2019年にMMT(現代貨幣理論)が話題になって以来、今の日本政府に深刻な財政問題など存在しないという事実が少しずつ世に知れ渡ってきたものの、未だ「政府財政は厳しい」と誤解されている人たちは多い。
先日も「コロナ対策で政府支出が増えた分、やがて増税しないと国が潰れちゃう」などと、相変わらず無責任なことを言う人がいました。
まず「国が潰れちゃう」って、なんですか?
この種の人たちの特徴は、必ず抽象用語だけでモノを言うことです。
国が潰れると言うなら、何を以って国が潰れたことになるのかをちゃんと具体的に定義してから言ってほしい。
加えて、税収こそが財源だ、という思い込みも甚だしい。
結局、家計簿感覚でしか行財政をみることができないから、このような発想に陥ってしまうのでしょう。
支出が増えた分、どこかで収入(財源は税金)を増やして帳尻を合わせなければ…と。
何度でも言います。
国会財政は家計簿ではありません。
家計簿は「経済」の一部であることは事実ですが、その「経済」には鉄則(原則)とも言うべき次の恒等式があります。
政府収支 + 民間収支(企業・家計の収支) + 海外収支(経常収支) = 0
これは揺るぎない物理的事実です。
則ち、経常収支が黒字である我が国では、政府収支が赤字にならないかぎり民間収支が黒字になることはありえません。
政府が黒字化(赤字の縮小も含む)するということは、民間(企業や家計)の収支が赤字化するということです。
この20年間、なかなか国民の所得が向上しないのは政府が黒字化しようとしているからです。

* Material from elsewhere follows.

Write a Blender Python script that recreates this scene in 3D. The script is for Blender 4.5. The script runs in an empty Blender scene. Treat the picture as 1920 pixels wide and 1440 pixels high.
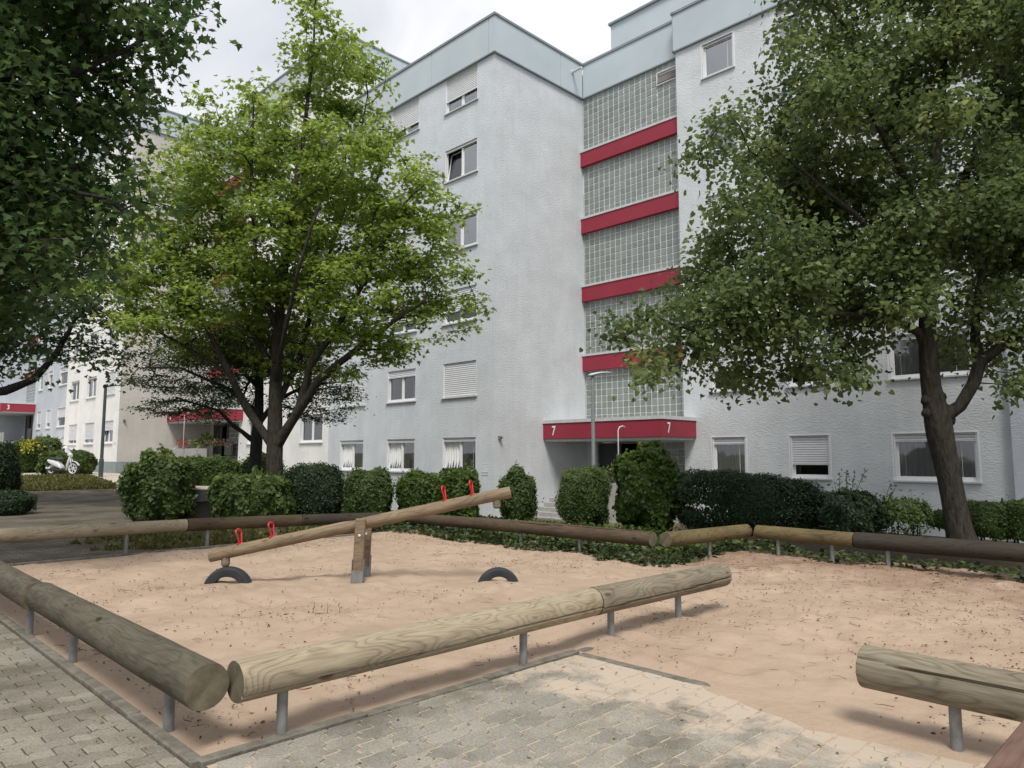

といって、日本政府の赤字を心配する必要はありません。
なぜなら我が国は、主権通貨国だからです。
主権通貨国という言葉は、一般的に聞き慣れない言葉かと思います。
主権通貨国とは…
①自国通貨建てで国債を発行できる国
②変動為替相場制を採用している国
③変動為替相場制を採用できるほどに国内生産力を有している国
…以上①②③を兼ね備えた国のことです。
事実が証明しているように、これまで主権通貨国が財政破綻(デフォルト)した事例は一つもありません。
というより、何らかの政治的理由により自らデフォルトしないがきり物理的にあり得ません。
考えてみれば当然のことで、そもそも日本円を発行できる日本政府がその元利金(日本円)の支払いに滞りが生じることなどありえないのでございます。
例えば、デフォルト国として有名なギリシャは統一通貨ユーロを採用する共通通貨国であり①の条件を満たしていません。
あるいは、昨年にデフォルトしたシリアは②の条件を満たしていません。
要するに、ギリシャもシリアも、いずれも主権通貨国ではないのに対し、我が日本国は、①日本円で国債を発行でき、②変動為替相場制を採用し、③デフレになるほどの供給能力を有した「主権通貨国」です。
ゆえに破綻(デフォルト)などあり得ない。
「そうは言っても、さすがに1,000兆円を超える日本政府の国債発行残高は問題ではないのか?」という疑問をお持ちの方々も多いことでしょう。
これもまた家計簿の発想です。
家計にとってローンを組むことは借金そのものでしょう。
しかしながら、政府にとって国債を発行するということは、たんに「通貨」を発行しているにすぎない。
経済規模の拡大とともに世の中に流通する通貨量を増やさねばならないことから、政府の通貨発行残高(=国債発行残高)が増えるのは当然のことなのです。
よく「今は未だ民間の貯蓄があるから大丈夫だけど、やがて民間貯蓄が尽きたら政府は国債を発行できなくなる」と言う人がおられますが、これも嘘です。
政府による国債発行は民間貯蓄を原資にしていません。
銀行が発行する預金通貨と同様に、政府は無から通貨(国債)を発行しています。
これを「万年筆マネー」あるいは「キーストロークマネー」と言います。
そうすると今度は「じゃぁ、政府は無限に借金できるのかぁ〜」とムキになって反論してくる人がおられますが、むろん、政府の通貨(国債)発行量にはインフレ率という唯一の制約があります。
ついでながら、現在の日本のインフレ率はゼロ%(デフレ状態)です。
ただし、一般国民が家計簿の発想で国家財政を考えているのならまだいいのですが、国家財政に携わる国家官僚(財務官僚)や政治家たちの多くが家計簿で国家財政を考えていることが大問題です。
彼ら彼女らは「コロナ対策でプライマリーバランス(基礎的財政収支)が赤字化した分、増税によって収支を均衡させなければ」と考えているのは事実です。
実に厄介な問題です。
デフレを脱却しないかぎり増税などあり得ない。